** Begin **

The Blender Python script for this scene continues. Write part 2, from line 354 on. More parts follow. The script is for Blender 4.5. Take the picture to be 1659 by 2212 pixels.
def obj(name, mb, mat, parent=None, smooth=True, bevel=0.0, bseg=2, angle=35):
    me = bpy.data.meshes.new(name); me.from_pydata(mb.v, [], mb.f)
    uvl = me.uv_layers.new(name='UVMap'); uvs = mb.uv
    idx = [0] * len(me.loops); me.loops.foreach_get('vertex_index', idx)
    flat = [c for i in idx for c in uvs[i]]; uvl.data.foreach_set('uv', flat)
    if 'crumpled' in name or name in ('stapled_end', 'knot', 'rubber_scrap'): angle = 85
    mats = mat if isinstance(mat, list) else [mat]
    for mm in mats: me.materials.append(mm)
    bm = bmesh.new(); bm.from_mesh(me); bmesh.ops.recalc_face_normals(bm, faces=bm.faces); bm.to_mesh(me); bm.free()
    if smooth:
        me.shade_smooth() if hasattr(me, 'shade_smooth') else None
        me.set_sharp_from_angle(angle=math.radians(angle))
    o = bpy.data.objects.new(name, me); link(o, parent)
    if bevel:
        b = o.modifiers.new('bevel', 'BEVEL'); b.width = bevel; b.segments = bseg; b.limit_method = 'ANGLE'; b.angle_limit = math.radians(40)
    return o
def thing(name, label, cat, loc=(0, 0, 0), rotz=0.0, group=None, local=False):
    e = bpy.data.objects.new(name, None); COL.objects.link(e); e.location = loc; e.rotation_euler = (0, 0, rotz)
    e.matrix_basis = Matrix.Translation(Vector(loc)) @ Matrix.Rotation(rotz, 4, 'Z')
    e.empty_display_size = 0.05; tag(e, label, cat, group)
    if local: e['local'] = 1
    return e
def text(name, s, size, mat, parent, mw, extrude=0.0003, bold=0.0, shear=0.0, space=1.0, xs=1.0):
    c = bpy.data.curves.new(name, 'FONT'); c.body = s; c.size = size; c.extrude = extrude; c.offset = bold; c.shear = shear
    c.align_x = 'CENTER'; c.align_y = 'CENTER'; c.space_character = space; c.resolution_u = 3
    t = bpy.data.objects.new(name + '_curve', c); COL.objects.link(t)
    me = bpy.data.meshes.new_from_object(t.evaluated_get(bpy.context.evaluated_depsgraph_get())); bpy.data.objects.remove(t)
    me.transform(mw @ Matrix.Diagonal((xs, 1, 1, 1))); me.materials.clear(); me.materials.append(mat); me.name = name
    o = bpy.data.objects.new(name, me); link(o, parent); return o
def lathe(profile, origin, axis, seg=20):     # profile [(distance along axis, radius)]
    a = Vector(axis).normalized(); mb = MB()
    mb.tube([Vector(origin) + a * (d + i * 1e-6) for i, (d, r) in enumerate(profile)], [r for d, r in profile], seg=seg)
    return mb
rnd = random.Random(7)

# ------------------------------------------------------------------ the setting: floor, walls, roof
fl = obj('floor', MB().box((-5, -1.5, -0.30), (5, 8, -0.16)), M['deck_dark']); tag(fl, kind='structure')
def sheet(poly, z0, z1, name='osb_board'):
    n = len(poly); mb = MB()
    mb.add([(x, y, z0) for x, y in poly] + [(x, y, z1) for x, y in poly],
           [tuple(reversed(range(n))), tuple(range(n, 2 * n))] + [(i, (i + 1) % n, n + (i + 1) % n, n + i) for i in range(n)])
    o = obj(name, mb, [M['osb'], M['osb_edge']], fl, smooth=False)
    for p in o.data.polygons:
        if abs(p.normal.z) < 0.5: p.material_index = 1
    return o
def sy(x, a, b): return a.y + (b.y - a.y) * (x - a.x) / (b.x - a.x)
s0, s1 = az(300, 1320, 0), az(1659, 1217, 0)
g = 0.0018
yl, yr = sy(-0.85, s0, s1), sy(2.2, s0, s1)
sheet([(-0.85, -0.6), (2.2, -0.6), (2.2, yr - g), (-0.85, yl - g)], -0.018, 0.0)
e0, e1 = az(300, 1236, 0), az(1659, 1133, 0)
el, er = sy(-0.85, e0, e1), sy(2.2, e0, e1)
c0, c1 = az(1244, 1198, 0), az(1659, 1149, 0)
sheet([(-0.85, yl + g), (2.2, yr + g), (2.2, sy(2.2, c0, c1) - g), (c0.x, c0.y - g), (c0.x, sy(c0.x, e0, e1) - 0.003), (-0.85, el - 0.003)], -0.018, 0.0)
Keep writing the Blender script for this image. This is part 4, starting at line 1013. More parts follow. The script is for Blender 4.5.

** End **

PROBLEM DESCRIPTION
Retype only the lines running from the line with "M['deck_dark']); tag(fl, kind='structure')" to the end of the listing, including both of those lines.

RESULT OF THIS EXERCISE
fl = obj('floor', MB().box((-5, -1.5, -0.30), (5, 8, -0.16)), M['deck_dark']); tag(fl, kind='structure')
def sheet(poly, z0, z1, name='osb_board'):
    n = len(poly); mb = MB()
    mb.add([(x, y, z0) for x, y in poly] + [(x, y, z1) for x, y in poly],
           [tuple(reversed(range(n))), tuple(range(n, 2 * n))] + [(i, (i + 1) % n, n + (i + 1) % n, n + i) for i in range(n)])
    o = obj(name, mb, [M['osb'], M['osb_edge']], fl, smooth=False)
    for p in o.data.polygons:
        if abs(p.normal.z) < 0.5: p.material_index = 1
    return o
def sy(x, a, b): return a.y + (b.y - a.y) * (x - a.x) / (b.x - a.x)
s0, s1 = az(300, 1320, 0), az(1659, 1217, 0)
g = 0.0018
yl, yr = sy(-0.85, s0, s1), sy(2.2, s0, s1)
sheet([(-0.85, -0.6), (2.2, -0.6), (2.2, yr - g), (-0.85, yl - g)], -0.018, 0.0)
e0, e1 = az(300, 1236, 0), az(1659, 1133, 0)
el, er = sy(-0.85, e0, e1), sy(2.2, e0, e1)
c0, c1 = az(1244, 1198, 0), az(1659, 1149, 0)
sheet([(-0.85, yl + g), (2.2, yr + g), (2.2, sy(2.2, c0, c1) - g), (c0.x, c0.y - g), (c0.x, sy(c0.x, e0, e1) - 0.003), (-0.85, el - 0.003)], -0.018, 0.0)
Keep writing the Blender script for this image. This is part 4, starting at line 1013. More parts follow. The script is for Blender 4.5.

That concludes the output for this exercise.